INSTRUCTIONS TO FOLLOW: Write out all the lines again, precisely as they stand, but without the images.

════════════════════

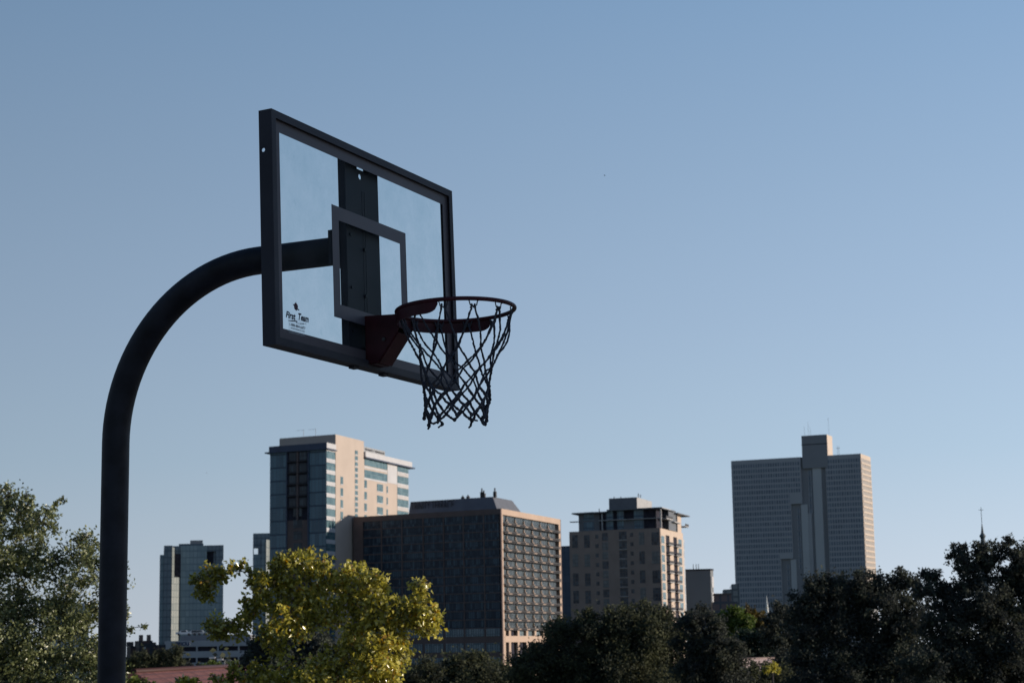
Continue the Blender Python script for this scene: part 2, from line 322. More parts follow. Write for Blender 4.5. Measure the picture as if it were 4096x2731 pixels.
for i in range(len(S_)-1):
    (x, y), (x2, y2) = S_[i], S_[i+1]; h0 = .0016+.0008*sin(i); mb.quad([GM(x, y-h0), GM(x2, y2-h0), GM(x2, y2+h0), GM(x, y+h0)])
x, y = crop3(1162, 1020)
for k in range(10):
    a, b = 2*pi*k/10, 2*pi*(k+1)/10; mb.quad([GM(x+.004*cos(a), y+.004*sin(a)), GM(x+.004*cos(b), y+.004*sin(b)), GM(x+.003*cos(b), y+.003*sin(b)), GM(x+.003*cos(a), y+.003*sin(a))])
mb.quad([GM(x-.001, y-.002), GM(x+.001, y-.002), GM(x+.001, y+.002), GM(x-.001, y+.002)])
mb.build('lettering_underline', m_ink, glass)
mb = MB(); ex, ey = crop3(955, 660); er = abs(crop3(955, 580)[1]-crop3(955, 740)[1])/2; ring = []
for k in range(48):
    a = 2*pi*k/48; rr = er*(1.06 if k % 2 else .9)*(1+.05*sin(5*a)); ring.append((ex+rr*cos(a), ey+rr*sin(a)))
mb.quad([GM(*p) for p in ring]); mb.build('ball_emblem', m_redink, glass)
GM2 = lambda x, y: B(x, GL+.0018, y)
mb = MB()
for y0 in (er*.30, -er*.42):
    a0, a1 = (-er*1.45, er*.9) if y0 > 0 else (-er*.9, er*1.5)
    mb.quad([GM2(ex+a0, ey+y0+.002), GM2(ex+a0, ey+y0-.002), GM2(ex+a1, ey+y0-.0065), GM2(ex+a1, ey+y0-.001)])
mb.quad([GM2(ex-.0012, ey-er*1.25), GM2(ex+.0012, ey-er*1.25), GM2(ex+.0012, ey+er*1.25), GM2(ex-.0012, ey+er*1.25)])
mb.build('emblem_stroke', m_ink, glass)
mb = MB(); a, b = crop3(800, 1135), crop3(1135, 1180); mb.quad([B(a[0], GL+.0006, a[1]-.012), B(b[0], GL+.0006, a[1]-.012), B(b[0], GL+.0006, a[1]+.052), B(a[0], GL+.0006, a[1]+.052)])
ms_ = bpy.data.materials.new('clear_sticker_film'); ms_.use_nodes = True; nn_ = ms_.node_tree
bb = nn_.nodes['Principled BSDF']; bb.inputs['Base Color'].default_value = (.6, .7, .75, 1); bb.inputs['Alpha'].default_value = .18
mb.build('sticker_film', ms_, glass)
# mounting channel behind the glass, with the slot and the drilled hole that show the sky
ch = .135; c0, c1 = GL-.028, GL-.062; zc1, zc0 = ZT-.005, ZB+.012
mb = MB()
def on_plane(x, y, b):
    d = ray(x, y); t = (B(0, b, 0)-CAMP).dot(hn)/d.dot(hn); P = CAMP+d*t-RIM; return P.dot(hu), P.dot(hv)
sx0, sz1 = on_plane(1250+925/5.2275, 480+960/5.2275, c0); sx1, sz0 = on_plane(1250+1075/5.2275, 480+1072/5.2275, c0)
_, sz2 = on_plane(1250+925/5.2275, 480+1020/5.2275, c0); hx, hz = on_plane(1250+995/5.2275, 480+1190/5.2275, c0); hh = (on_plane(1250+995/5.2275, 480+1135/5.2275, c0)[1]-on_plane(1250+995/5.2275, 480+1250/5.2275, c0)[1])/2
zs = sz2
mb.box(B, -ch, sx0, c0-.005, c0, zs, zc1); mb.box(B, sx1, ch, c0-.005, c0, zs, zc1)
holed(mb, lambda x, y, t: B(x, c0+t, y), -ch, ch, hz-.06, zs, hx, hz, hh, th=-.005, n=32, rx=hh*1.15)
mb.box(B, -ch, ch, c0-.005, c0, zc0, hz-.06)
mb.box(B, -ch, -ch+.006, c1, c0-.005, zc0, zc1); mb.box(B, ch-.006, ch, c1, c0-.005, zc0, zc1)
mb.box(B, -ch+.006, sx0-.05, c1, c1+.005, zc0, zc1); mb.box(B, .02, ch-.006, c1, c1+.005, zc0, hz-.1)
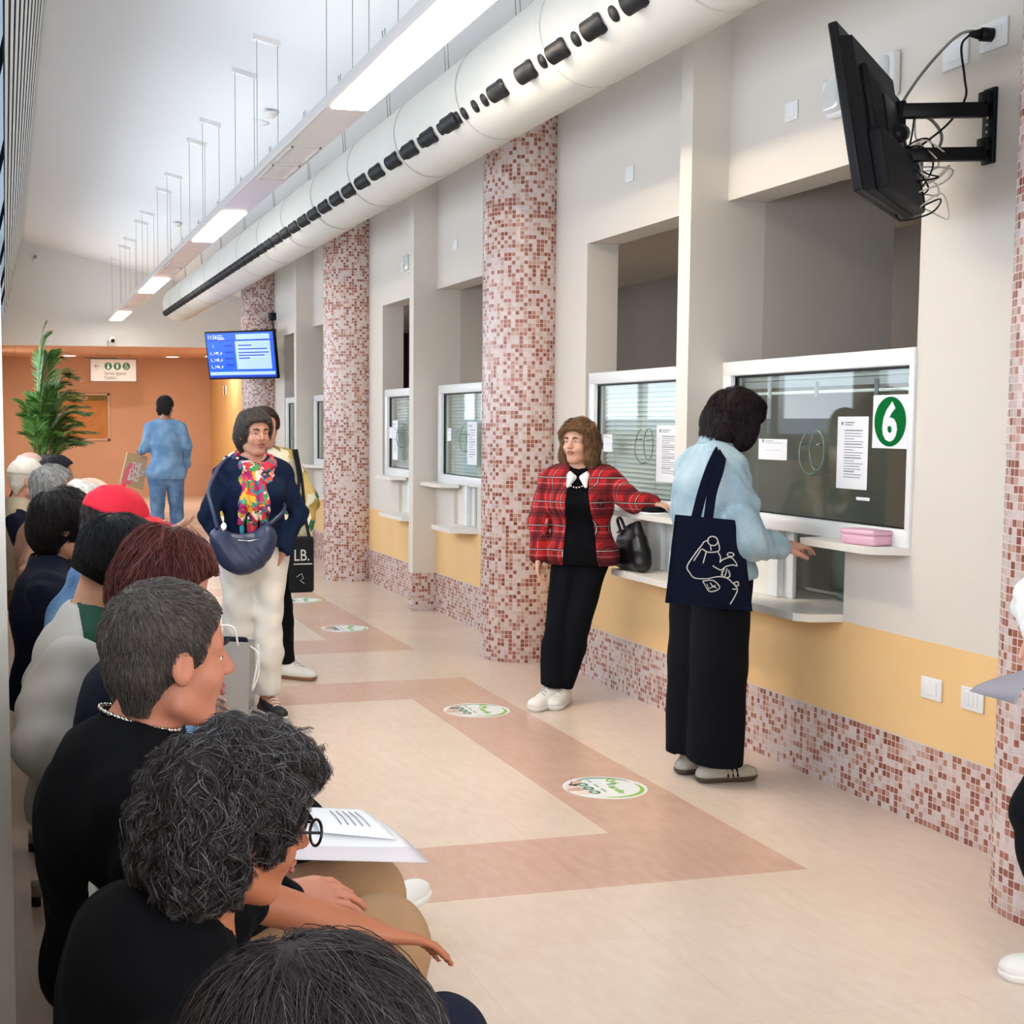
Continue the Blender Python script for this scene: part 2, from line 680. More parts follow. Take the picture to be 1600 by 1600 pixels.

════════════════════

RESPONSE:
Continue the Blender Python script for this scene: part 2, from line 322. More parts follow. Write for Blender 4.5. Measure the picture as if it were 4096x2731 pixels.
for i in range(len(S_)-1):
    (x, y), (x2, y2) = S_[i], S_[i+1]; h0 = .0016+.0008*sin(i); mb.quad([GM(x, y-h0), GM(x2, y2-h0), GM(x2, y2+h0), GM(x, y+h0)])
x, y = crop3(1162, 1020)
for k in range(10):
    a, b = 2*pi*k/10, 2*pi*(k+1)/10; mb.quad([GM(x+.004*cos(a), y+.004*sin(a)), GM(x+.004*cos(b), y+.004*sin(b)), GM(x+.003*cos(b), y+.003*sin(b)), GM(x+.003*cos(a), y+.003*sin(a))])
mb.quad([GM(x-.001, y-.002), GM(x+.001, y-.002), GM(x+.001, y+.002), GM(x-.001, y+.002)])
mb.build('lettering_underline', m_ink, glass)
mb = MB(); ex, ey = crop3(955, 660); er = abs(crop3(955, 580)[1]-crop3(955, 740)[1])/2; ring = []
for k in range(48):
    a = 2*pi*k/48; rr = er*(1.06 if k % 2 else .9)*(1+.05*sin(5*a)); ring.append((ex+rr*cos(a), ey+rr*sin(a)))
mb.quad([GM(*p) for p in ring]); mb.build('ball_emblem', m_redink, glass)
GM2 = lambda x, y: B(x, GL+.0018, y)
mb = MB()
for y0 in (er*.30, -er*.42):
    a0, a1 = (-er*1.45, er*.9) if y0 > 0 else (-er*.9, er*1.5)
    mb.quad([GM2(ex+a0, ey+y0+.002), GM2(ex+a0, ey+y0-.002), GM2(ex+a1, ey+y0-.0065), GM2(ex+a1, ey+y0-.001)])
mb.quad([GM2(ex-.0012, ey-er*1.25), GM2(ex+.0012, ey-er*1.25), GM2(ex+.0012, ey+er*1.25), GM2(ex-.0012, ey+er*1.25)])
mb.build('emblem_stroke', m_ink, glass)
mb = MB(); a, b = crop3(800, 1135), crop3(1135, 1180); mb.quad([B(a[0], GL+.0006, a[1]-.012), B(b[0], GL+.0006, a[1]-.012), B(b[0], GL+.0006, a[1]+.052), B(a[0], GL+.0006, a[1]+.052)])
ms_ = bpy.data.materials.new('clear_sticker_film'); ms_.use_nodes = True; nn_ = ms_.node_tree
bb = nn_.nodes['Principled BSDF']; bb.inputs['Base Color'].default_value = (.6, .7, .75, 1); bb.inputs['Alpha'].default_value = .18
mb.build('sticker_film', ms_, glass)
# mounting channel behind the glass, with the slot and the drilled hole that show the sky
ch = .135; c0, c1 = GL-.028, GL-.062; zc1, zc0 = ZT-.005, ZB+.012
mb = MB()
def on_plane(x, y, b):
    d = ray(x, y); t = (B(0, b, 0)-CAMP).dot(hn)/d.dot(hn); P = CAMP+d*t-RIM; return P.dot(hu), P.dot(hv)
sx0, sz1 = on_plane(1250+925/5.2275, 480+960/5.2275, c0); sx1, sz0 = on_plane(1250+1075/5.2275, 480+1072/5.2275, c0)
_, sz2 = on_plane(1250+925/5.2275, 480+1020/5.2275, c0); hx, hz = on_plane(1250+995/5.2275, 480+1190/5.2275, c0); hh = (on_plane(1250+995/5.2275, 480+1135/5.2275, c0)[1]-on_plane(1250+995/5.2275, 480+1250/5.2275, c0)[1])/2
zs = sz2
mb.box(B, -ch, sx0, c0-.005, c0, zs, zc1); mb.box(B, sx1, ch, c0-.005, c0, zs, zc1)
holed(mb, lambda x, y, t: B(x, c0+t, y), -ch, ch, hz-.06, zs, hx, hz, hh, th=-.005, n=32, rx=hh*1.15)
mb.box(B, -ch, ch, c0-.005, c0, zc0, hz-.06)
mb.box(B, -ch, -ch+.006, c1, c0-.005, zc0, zc1); mb.box(B, ch-.006, ch, c1, c0-.005, zc0, zc1)
mb.box(B, -ch+.006, sx0-.05, c1, c1+.005, zc0, zc1); mb.box(B, .02, ch-.006, c1, c1+.005, zc0, hz-.1)
Continue the Blender Python script for this scene: part 2, from line 680. More parts follow. Take the picture to be 1600 by 1600 pixels.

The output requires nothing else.